**Written problem**
Your task is to transcribe, without alteration, the lines from the top of the material below through the line bearing "PI = math.pi", inclusive.

**Data**

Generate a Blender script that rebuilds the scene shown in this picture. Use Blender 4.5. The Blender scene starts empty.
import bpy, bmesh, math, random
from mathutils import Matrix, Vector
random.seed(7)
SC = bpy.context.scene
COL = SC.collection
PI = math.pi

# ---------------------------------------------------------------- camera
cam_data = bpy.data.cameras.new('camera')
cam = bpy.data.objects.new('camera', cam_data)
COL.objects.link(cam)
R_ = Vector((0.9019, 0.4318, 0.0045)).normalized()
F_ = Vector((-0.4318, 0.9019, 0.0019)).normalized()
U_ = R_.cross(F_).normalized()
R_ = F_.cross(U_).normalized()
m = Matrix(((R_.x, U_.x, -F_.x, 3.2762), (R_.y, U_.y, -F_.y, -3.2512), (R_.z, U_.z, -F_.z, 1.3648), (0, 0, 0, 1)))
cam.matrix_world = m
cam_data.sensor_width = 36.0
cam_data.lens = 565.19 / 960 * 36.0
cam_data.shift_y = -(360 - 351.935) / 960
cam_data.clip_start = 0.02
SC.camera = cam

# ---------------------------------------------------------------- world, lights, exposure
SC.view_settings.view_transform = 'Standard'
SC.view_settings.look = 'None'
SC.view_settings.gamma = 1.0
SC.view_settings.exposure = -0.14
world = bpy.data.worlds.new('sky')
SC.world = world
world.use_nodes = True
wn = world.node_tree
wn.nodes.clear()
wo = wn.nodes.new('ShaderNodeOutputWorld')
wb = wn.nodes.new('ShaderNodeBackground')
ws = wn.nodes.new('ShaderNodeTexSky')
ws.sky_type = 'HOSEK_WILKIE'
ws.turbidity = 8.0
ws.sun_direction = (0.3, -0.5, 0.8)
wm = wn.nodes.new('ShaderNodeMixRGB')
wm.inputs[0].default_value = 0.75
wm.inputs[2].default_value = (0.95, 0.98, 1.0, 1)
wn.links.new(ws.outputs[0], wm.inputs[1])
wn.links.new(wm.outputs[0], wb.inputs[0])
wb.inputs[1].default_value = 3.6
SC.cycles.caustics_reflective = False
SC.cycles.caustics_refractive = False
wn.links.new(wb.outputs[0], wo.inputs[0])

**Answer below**
Generate a Blender script that rebuilds the scene shown in this picture. Use Blender 4.5. The Blender scene starts empty.
import bpy, bmesh, math, random
from mathutils import Matrix, Vector
random.seed(7)
SC = bpy.context.scene
COL = SC.collection
PI = math.pi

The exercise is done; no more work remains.